リモンチェッロのようなもの
早川の放棄みかん畑 中盤全紙 放棄された畑が面白いというのも、申し訳ないのだが、自然に戻る過程は興味深い。
イタリアにはレモンを使った、果実酒がある。リモンチェッロとかリモンチーノとか呼ばれている。フランスにいた時にアマルフィーに行った人からお土産にもらったことがあった。もちろん飲んだのだが、それほど美味しいとは思わなかった。最近レモンの木が良く実を付けるので、レモン液を作った。このことは以前も書いた。レモン液を作るときに、レモンの渋みのない所をあっさりと取る方が美味しい、好みである。ただ氷砂糖が溶けて、レモンの液がにじみ出てくる範囲で果汁を取る。これを、レモンシロップとして夏の間中使った。かき氷の定番シロップである。かき氷はかなり好きで、お腹が痛くなってもかき氷が食べたくなる。ひと夏で、3リットルは使いきった。そして、そのエキスを絞った後、ホワイトリカーを入れて置いた。あまり期待はしていなかったのだが。まだ十分使えそうなものを捨ててしまうのが惜しかったのだ。まあ、こうして飲みもしない果樹酒を貯め込んでは、最近死ぬまでには飲みきらないといけないと言うので、最近はせっせと飲んでいる。

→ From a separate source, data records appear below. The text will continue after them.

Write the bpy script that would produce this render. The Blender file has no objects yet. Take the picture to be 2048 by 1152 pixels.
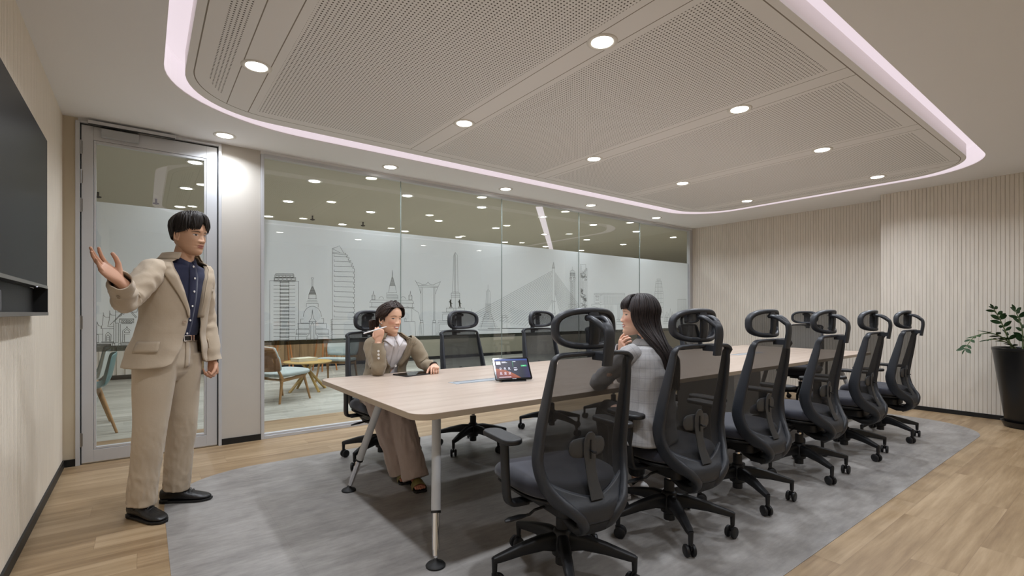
import bpy, bmesh, math, random
import numpy as np
from mathutils import Vector, Matrix, Euler, noise as mnoise
R = math.radians
PI = math.pi
S = bpy.context.scene
COL = S.collection

# ------------------------------------------------------------------ camera, exposure, world
F_PX, YAW, HOR, CAM_H = 973.03, 0.6482, 625.2, 1.2
cam_d = bpy.data.cameras.new('camera')
cam = bpy.data.objects.new('camera', cam_d)
COL.objects.link(cam)
cam_d.sensor_fit = 'HORIZONTAL'
cam_d.sensor_width = 36.0
cam_d.lens = F_PX / 2048 * 36
cam_d.shift_y = (HOR - 576) / 2048
cam_d.clip_start = 0.02
cam.location = (0, 0, CAM_H)
cam.rotation_euler = (PI / 2, 0, -YAW)
S.camera = cam
S.view_settings.view_transform = 'Standard'
S.view_settings.look = 'None'
S.view_settings.gamma = 1
S.view_settings.exposure = 0.0
try:
    S.view_settings.use_curve_mapping = False
except Exception:
    pass
W = bpy.data.worlds.new('world')
S.world = W
W.use_nodes = True
W.node_tree.nodes['Background'].inputs[0].default_value = (1.0, 0.95, 0.88, 1)
W.node_tree.nodes['Background'].inputs[1].default_value = 0.15
S.cycles.transparent_max_bounces = 24
S.cycles.diffuse_bounces = 5
S.cycles.sample_clamp_indirect = 6.0
LAMP_W = 11.0        # watts of one downlight in the meeting room
LAMP_OUT_W = 9.0    # downlights of the lounge beyond the glass

def lamp(name, loc, power, radius=0.055, spread=145, color=(0.93, 0.99, 1.08), parent=None):
    l = bpy.data.lights.new(name, 'AREA')
    l.shape = 'DISK'; l.size = radius * 2; l.energy = power; l.spread = R(spread); l.color = color
    o = bpy.data.objects.new(name, l); COL.objects.link(o); o.location = loc
    if parent: o.parent = parent
    return o

# measured points: a pixel of the photograph on a plane of the room
_s, _c = math.sin(YAW), math.cos(YAW)
def ray(x, y):
    r = (x - 1024) / F_PX; u = -(y - HOR) / F_PX
    return (_s + r * _c, _c - r * _s, u)
def on_y(x, y, Y):
    d = ray(x, y); t = Y / d[1]; return Vector((d[0] * t, Y, CAM_H + d[2] * t))
def on_x(x, y, X):
    d = ray(x, y); t = X / d[0]; return Vector((X, d[1] * t, CAM_H + d[2] * t))
def at_d(x, y, t):
    d = ray(x, y); return Vector((d[0] * t, d[1] * t, CAM_H + d[2] * t))

# ------------------------------------------------------------------ materials
def lin(c):
    return tuple(((v / 255) / 12.92 if v / 255 <= 0.04045 else ((v / 255 + 0.055) / 1.055) ** 2.4) for v in c)
def mat(name, col, rough=0.6, metal=0.0, spec=0.5, sheen=0.0, emis=None, estr=0.0, bump=None, var=None, srgb=True):
    m = bpy.data.materials.new(name); m.use_nodes = True
    nt = m.node_tree; b = nt.nodes['Principled BSDF']
    c = lin(col) if srgb else col
    b.inputs['Base Color'].default_value = (*c, 1)
    b.inputs['Roughness'].default_value = rough
    b.inputs['Metallic'].default_value = metal
    b.inputs['Specular IOR Level'].default_value = spec
    if sheen: b.inputs['Sheen Weight'].default_value = sheen
    if emis:
        b.inputs['Emission Color'].default_value = (*lin(emis), 1)
        b.inputs['Emission Strength'].default_value = estr
    if bump:   # (scale, strength, detail)
        tc = nt.nodes.new('ShaderNodeTexCoord'); n = nt.nodes.new('ShaderNodeTexNoise')
        n.inputs['Scale'].default_value = bump[0]; n.inputs['Detail'].default_value = bump[2]
        bp = nt.nodes.new('ShaderNodeBump'); bp.inputs['Strength'].default_value = bump[1]; bp.inputs['Distance'].default_value = 0.01
        nt.links.new(tc.outputs['Object'], n.inputs['Vector']); nt.links.new(n.outputs['Fac'], bp.inputs['Height'])
        nt.links.new(bp.outputs[0], b.inputs['Normal'])
    if var:    # (scale vec, amount): value variation of the base colour
        tc = nt.nodes.new('ShaderNodeTexCoord'); mp = nt.nodes.new('ShaderNodeMapping'); n = nt.nodes.new('ShaderNodeTexNoise')
        mp.inputs['Scale'].default_value = var[0]; n.inputs['Scale'].default_value = 1; n.inputs['Detail'].default_value = 4
        nt.links.new(tc.outputs['Object'], mp.inputs[0]); nt.links.new(mp.outputs[0], n.inputs['Vector'])
        rp = nt.nodes.new('ShaderNodeValToRGB')
        a = var[1]
        rp.color_ramp.elements[0].position = 0.3; rp.color_ramp.elements[1].position = 0.7
        rp.color_ramp.elements[0].color = (*[v * (1 - a) for v in c], 1); rp.color_ramp.elements[1].color = (*[min(1, v * (1 + a)) for v in c], 1)
        nt.links.new(n.outputs['Fac'], rp.inputs[0]); nt.links.new(rp.outputs[0], b.inputs['Base Color'])
    return m

class NT:
    """small helper to write node maths"""
    def __init__(s, m):
        s.t = m.node_tree; s.b = s.t.nodes['Principled BSDF']
    def n(s, k, **kw):
        x = s.t.nodes.new(k)
        for a, v in kw.items(): setattr(x, a, v)
        return x
    def l(s, a, b): s.t.links.new(a, b)
    def m(s, op, a, b=None, c=None):
        x = s.n('ShaderNodeMath', operation=op)
        for i, v in enumerate((a, b, c)):
            if v is None: continue
            if isinstance(v, (int, float)): x.inputs[i].default_value = v
            else: s.l(v, x.inputs[i])
        return x.outputs[0]
    def mix(s, f, a, b):
        x = s.n('ShaderNodeMix', data_type='RGBA')
        for i, v in ((0, f), (6, a), (7, b)):
            if isinstance(v, (int, float)): x.inputs[i].default_value = v
            elif isinstance(v, tuple): x.inputs[i].default_value = (*v, 1)
            else: s.l(v, x.inputs[i])
        return x.outputs[2]
    def xyz(s):
        tc = s.n('ShaderNodeTexCoord'); sp = s.n('ShaderNodeSeparateXYZ'); s.l(tc.outputs['Object'], sp.inputs[0])
        return tc.outputs['Object'], sp.outputs[0], sp.outputs[1], sp.outputs[2]
    def noise(s, vec, scale, detail=4, sc=None, rough=0.5):
        if sc:
            mp = s.n('ShaderNodeMapping'); mp.inputs['Scale'].default_value = sc; s.l(vec, mp.inputs[0]); vec = mp.outputs[0]
        n = s.n('ShaderNodeTexNoise'); n.inputs['Scale'].default_value = scale; n.inputs['Detail'].default_value = detail
        n.inputs['Roughness'].default_value = rough
        s.l(vec, n.inputs['Vector']); return n.outputs['Fac']
    def ramp(s, f, stops):
        r = s.n('ShaderNodeValToRGB'); cr = r.color_ramp
        while len(cr.elements) < len(stops): cr.elements.new(0.5)
        for e, (p, c) in zip(cr.elements, stops):
            e.position = p; e.color = (*c, 1) if isinstance(c, tuple) else (c, c, c, 1)
        s.l(f, r.inputs[0]); return r.outputs[0]

M = {}
M['ceil'] = mat('ceiling_paint', (235, 235, 235), 0.8, bump=(60, 0.03, 2))
M['white_wall'] = mat('wall_paint', (192, 186, 177), 0.6)
M['cream_wall'] = mat('cream_paint', (196, 184, 162), 0.7)
M['flute'] = mat('fluted_panel', (218, 210, 198), 0.6, var=((30, 30, 3), 0.05))
M['base'] = mat('black_skirting', (14, 14, 15), 0.5)
M['alu'] = mat('brushed_aluminium', (198, 199, 202), 0.42, metal=0.25)
M['alu_dark'] = mat('aluminium_shadow_gap', (60, 62, 64), 0.5, metal=0.4)
M['steel'] = mat('satin_steel', (150, 148, 145), 0.3, metal=1)
M['chrome'] = mat('chrome', (225, 225, 228), 0.06, metal=1)
M['blackp'] = mat('black_plastic', (22, 22, 24), 0.45, bump=(400, 0.05, 1))
M['chairp'] = mat('charcoal_nylon', (42, 45, 51), 0.42, bump=(600, 0.04, 1))
M['chair_dark'] = mat('black_nylon', (19, 19, 21), 0.5)
M['chair_seat'] = mat('navy_charcoal_fabric', (38, 39, 50), 0.8, sheen=0.25, bump=(900, 0.15, 1))
M['rubber'] = mat('black_rubber', (14, 14, 14), 0.6)
M['legwhite'] = mat('white_powder_coat', (205, 208, 212), 0.35)
M['led'] = mat('cove_light', (170, 164, 168), 0.5, emis=(255, 241, 248), estr=0.60)
M['bulb'] = mat('downlight_lens', (255, 250, 240), 0.4, emis=(255, 250, 240), estr=14.0)
M['ring'] = mat('downlight_trim', (225, 222, 215), 0.4)
M['cove'] = mat('cove_paint', (222, 216, 216), 0.8)

def thin_glass(name, tint, refl):
    m = bpy.data.materials.new(name); m.use_nodes = True; nt = m.node_tree; nt.nodes.clear()
    o = nt.nodes.new('ShaderNodeOutputMaterial'); mx = nt.nodes.new('ShaderNodeMixShader')
    t = nt.nodes.new('ShaderNodeBsdfTransparent'); g = nt.nodes.new('ShaderNodeBsdfGlossy'); f = nt.nodes.new('ShaderNodeMath')
    mu = nt.nodes.new('ShaderNodeMath'); mu.operation = 'MULTIPLY'; mu.inputs[1].default_value = refl; mu.use_clamp = True
        # Schlick reflectance, the same from both sides of the sheet
    ge = nt.nodes.new('ShaderNodeNewGeometry'); dt = nt.nodes.new('ShaderNodeVectorMath'); dt.operation = 'DOT_PRODUCT'
    nt.links.new(ge.outputs['Normal'], dt.inputs[0]); nt.links.new(ge.outputs['Incoming'], dt.inputs[1])
    ab = nt.nodes.new('ShaderNodeMath'); ab.operation = 'ABSOLUTE'; nt.links.new(dt.outputs['Value'], ab.inputs[0])
    om = nt.nodes.new('ShaderNodeMath'); om.operation = 'SUBTRACT'; om.inputs[0].default_value = 1; nt.links.new(ab.outputs[0], om.inputs[1])
    pw = nt.nodes.new('ShaderNodeMath'); pw.operation = 'POWER'; pw.inputs[1].default_value = 5; nt.links.new(om.outputs[0], pw.inputs[0])
    f.operation = 'MULTIPLY_ADD'; f.inputs[1].default_value = 0.96; f.inputs[2].default_value = 0.04; nt.links.new(pw.outputs[0], f.inputs[0])
    t.inputs[0].default_value = (*tint, 1); g.inputs[0].default_value = (0.95, 0.97, 0.96, 1); g.inputs['Roughness'].default_value = 0.0
    nt.links.new(f.outputs[0], mu.inputs[0]); nt.links.new(mu.outputs[0], mx.inputs[0])
    nt.links.new(t.outputs[0], mx.inputs[1]); nt.links.new(g.outputs[0], mx.inputs[2]); nt.links.new(mx.outputs[0], o.inputs[0])
    return m
M['glass'] = thin_glass('clear_glass', (0.965, 0.98, 0.972), 1.7)

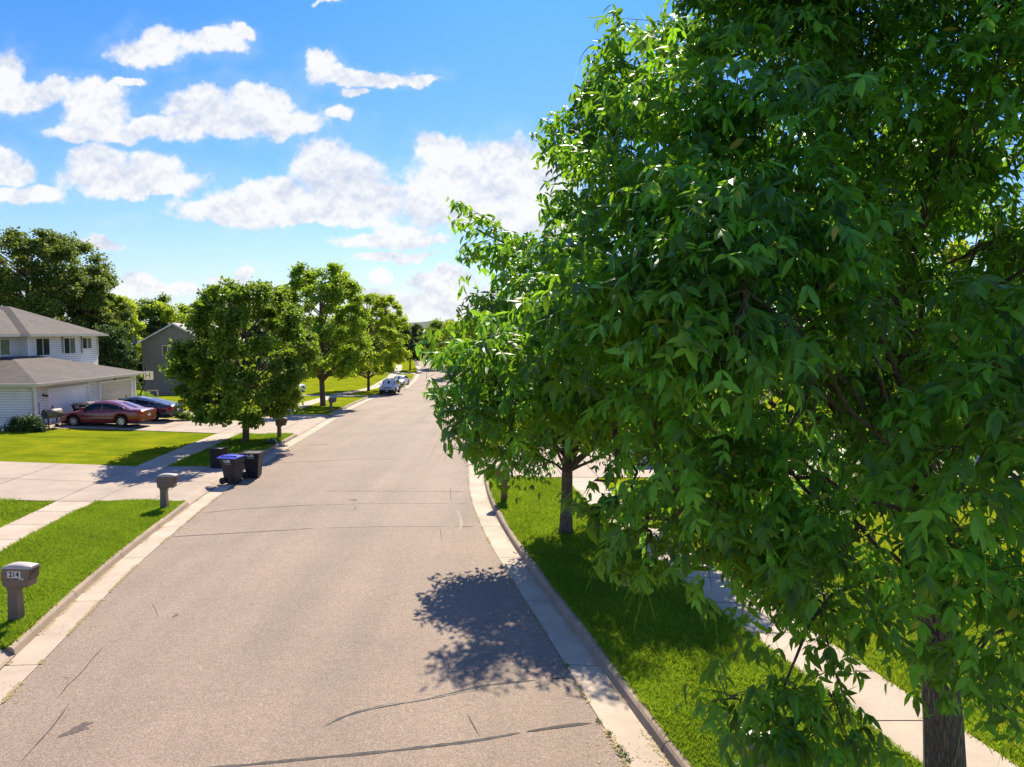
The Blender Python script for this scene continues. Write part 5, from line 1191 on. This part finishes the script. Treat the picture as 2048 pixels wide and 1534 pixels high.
for (x, y, rz, lb, ld) in [(-26.35, 43.1, 100, 'dark bin with a white-lettered front before the left garage door', 'char'), (-26.3, 44.0, 95, 'pale-lidded bin in the middle of the row before the garage', 'mtop'), (-26.25, 44.85, 92, 'lilac-blue lidded bin in the row before the garage', 'silv'), (-26.2, 45.7, 92, 'black bin at the right end of the row before the garage', 'black')]:
    bin_(lb, onz(x, y), R(rz-10 if False else 0), ld, logo='lettered' in lb, s=1.0, group='bins before the garage doors', bodym='black')
rb_ = g_at(950, 903, .01); bin_('dark bin at the right kerb, mostly behind the hanging ash leaves', (rb_[0], rb_[1], rb_[2]), R(90), 'silv', logo=False, bodym='black')
# newspaper bag
bg_ = g_at(543, 888, LAWN); nb = empty('rubbish_bag', (bg_[0], bg_[1], bg_[2]), R(15), 'small dark green bag with pale edges lying by the brownish mailbox', 'bag')
m_ = MB(); m_.sphere((0, 0, .13), (.24, .17, .15), 14, 8); m_.sphere((.12, .02, .16), (.13, .13, .12)); m_.build('bag', plain('bag_green', (.012, .035, .025), .35, .5, 20, bump=.8, bscale=14), nb)
m_ = MB(); m_.tube([(.1, -.1, .28), (.22, -.12, .2), (.3, -.14, .02)], .015, 5); m_.tube([(-.18, -.1, .2), (-.05, -.12, .27)], .012, 5); m_.build('strap', MT['paper'], nb)
# smokers / barrel grills
def grill(label, loc, rz, s=1.0):
    root = empty('barrel_grill', loc, rz, label, 'grill', 'barrel grills by the garage', s)
    b = MB(); b.tube([(0, -.42, .80), (0, .42, .80)], .25, 22); b.build('barrel', MT['steel'], root)
    b = MB(); b.tube([(0, -.436, .80), (0, -.421, .80)], .252, 22); b.tube([(0, .421, .80), (0, .436, .80)], .252, 22); b.build('end_cap', MT['gblack'], root)
    for x in (-.2, .2):
        for y in (-.36, .36): b = MB(); b.tube([(x*.9, y, .70), (x*1.15, y, .02 if y < 0 else .1)], .033, 6); b.build('leg', MT['rust'], root)
    b = MB(); b.box(-.50, -.26, -.40, .40, .745, .77); b.build('front_shelf', MT['gblack'], root)
    b = MB(); b.box(-.2, .2, .45, .68, .76, .78); b.build('side_shelf', MT['gblack'], root)
    b = MB(); b.tube([(0, .02, 1.0), (0, .02, 1.2)], .04, 10); b.tube([(0, .02, 1.17), (0, .02, 1.2)], .055, 10); b.build('chimney', MT['gblack'], root)
    b = MB(); b.box(-.2, .2, -.34, .34, .22, .24); b.build('lower_shelf', MT['rust'], root)
    for x in (-.23, .23): b = MB(); b.tube([(x-.02, .36, .1), (x+.02, .36, .1)], .1, 14); b.build('wheel', MT['rust'], root)
    return root
g1_ = G(98, 858, LAWN); grill('barrel grill with side shelves standing at the garage corner, in front of the shrub', onz(g1_[0]+.1, g1_[1]+.2), R(-24), 1.05)
grill('second barrel grill with a short chimney, before the right garage door', onz(-26.0, 47.6), R(-30), 1.02)
# basketball hoop
bh = G(274, 806, LAWN); dB = P(291, 751, bh[1]-.3); hp0 = empty('basketball_hoop', bh, 0, 'leaning basketball hoop on a dark pole beside the right end of the garage', 'basketball hoop')
m_ = MB(); tx, ty, tz = dB[0]-bh[0], 0, dB[2]-bh[2]; m_.tube([(0, 0, 0), (tx*.75, 0, tz*.72), (tx*.9, 0, tz+.75)], .06, 8); m_.tube([(tx*.85, 0, tz*.9), (tx+.1, -.25, tz+.1)], .03, 6); m_.build('pole', MT['black'], hp0)
m_ = MB(); m_.box(tx-.12, tx+.62, -.30, -.26, tz-.34, tz+.34); m_.build('backboard', MT['cream'], hp0)
m_ = MB()
for a in ((tx+.0, tx+.04, -.25, .25), (tx+.32, tx+.36, -.25, .25)): m_.box(a[0], a[1], -.32, -.302, tz+a[2], tz+a[3])
m_.box(tx+.0, tx+.36, -.322, -.304, tz-.02, tz+.02); m_.build('backboard_frame', MT['rust'], hp0)
m_ = MB(); m_.tube([(tx+.18+.2*math.cos(a), -.02+.2*math.sin(a), tz-.15) for a in np.linspace(0, 6.28, 16)], .012, 5); m_.build('rim', MT['rust'], hp0)
# trestle / garden frame
tf = G(296, 806, LAWN); tf0 = empty('trestle', (tf[0], tf[1]+.8, tf[2]), R(10), 'small weathered trestle frame beside the basketball hoop', 'trestle')
m_ = MB(); m_.box(-.42, .42, -.04, .04, .92, .99); m_.build('top_rail', MT['wood'], tf0)
for x in (-.38, .38):
    for y in (-.3, .3): m_ = MB(); m_.tube([(x, 0, .92), (x*1.1, y, 0)], .025, 5); m_.build('leg', MT['wood'], tf0)
# garden light
gl = G(13, 862, LAWN); g0 = empty('garden_light', (gl[0], gl[1]-.1, gl[2]), 0, 'small black garden light with a pale globe by the white house wall', 'garden light')
m_ = MB(); m_.tube([(0, 0, 0), (0, 0, .42)], .035, 8); m_.build('stake', MT['black'], g0); m_ = MB(); m_.sphere((-.04, -.1, .08), .085); m_.build('globe', MT['paper'], g0)
# sign post behind the cars
sp_ = G(774, 764, LAWN); s0 = empty('street_sign', sp_, 0, 'thin street sign post standing behind the white off-road car', 'sign')
m_ = MB(); m_.tube([(0, 0, 0), (0, 0, 2.4)], .035, 8); m_.build('post', MT['galv'], s0); m_ = MB(); m_.box(-.02, .02, -.3, .3, 2.4, 2.56); m_.build('sign_plate', MT['galv'], s0)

昨夜、これを取りだして飲んだ。7月15日の記事に書いてある。。これで果汁の美味しいところは採ってしまったのだが、まだまだ充分に絞れる果汁が残っている。皮を丁寧に取る様な手間をかけることが私にはできない。しかし絞れば苦みが出る。そこで残ったレモンをもう一度、一キロの氷砂糖を加え、ホワイトリカーを2升加えた。しばらくは漬け込んでおいて、れもん酒にして飲む。これは時にやるのだが、あまりおいしいとは言えないが、それでも結局飲んでしまう。レモンを無駄にしたくないということである。と言いながら結構、色々のお酒を飲まないとならない、ならないと、溜まるばかりだ。もったいないがいい訳なのか。と書いているが、丁度2カ月したので、取りだして飲んでみたことになる。これがなかなかの本物なのだ。以前それほど美味しいものに成らなかったのだが、今回は意外に格別なものが出来た。
理由は2つある。一つは最近お酒が好きになった為ではないか。お酒には弱いのだが、お酒の味が好きになった。昔から生ビールは好きで、がぶがぶ飲みたい方なのだが、強いお酒は飲みたいとそれほど思わなかった。ところが、梅酒とか、枇杷酒とか、死ぬまで飲みつくすノルマのように飲んでいる内に、だんだん強いお酒の感じが好きになってきたようだ。その為に、偽リモンチェッロも美味しく感じるように成ったようだ。酒好きという訳ではないのだが、おかしなものだ。もう一つ考えられる理由はレモンが良かったということ。今回のレモンは大ぶりの果実で完熟である。7月まで実らせておいたものだ。ずいぶん大きな立派なレモンだった。レモンは苦みが少なく、完熟させたものが良いに決まっている。採ってすぐ使えば香りも良いことに成る。レモンが美味しいからといって、市販の物は避けた方がいい。ポストハーベストとか、農薬を使ったものは気分的に良くない。絞ってエキスを取りだすのだから、どういうものに成るか不安があれば、美味しいお酒にならない。
さらにこの残ったレモンで、レモンのマーマレードを作る。まだ十分ママレードに成りそうな様子なのだ。問題はレモンの油がどの程度残っているかだが、程よく抜けていて、案外うまく行きそうである。又この結果は後ほど書く。レモンは越してきてすぐ植えたものだから、15年ぐらい経つ。一度台風の時に折れてしまったのだが、また再生してきた。使い道が無い割に最近は良く実るので、もったいなくて仕方がない。レモンが小田原で良く出来ると言うのは、温暖化ということだろう。まあ悪いことばかりではない。家のレモンはまるでアマルフィーの物のように大きな夏ミカンの様なものだった。アマルフィーを思い出して作ってみた。アマルフィーに行ったのは、40年も昔のことだ。あの風景にはそれほど興味は持てなかった。長沢節さんの名作で成るほどあのように見る人もいるのかと再認識した。リモンチェッロを飲むときは、きっと長沢先生のことを思い出すことに成るだろう。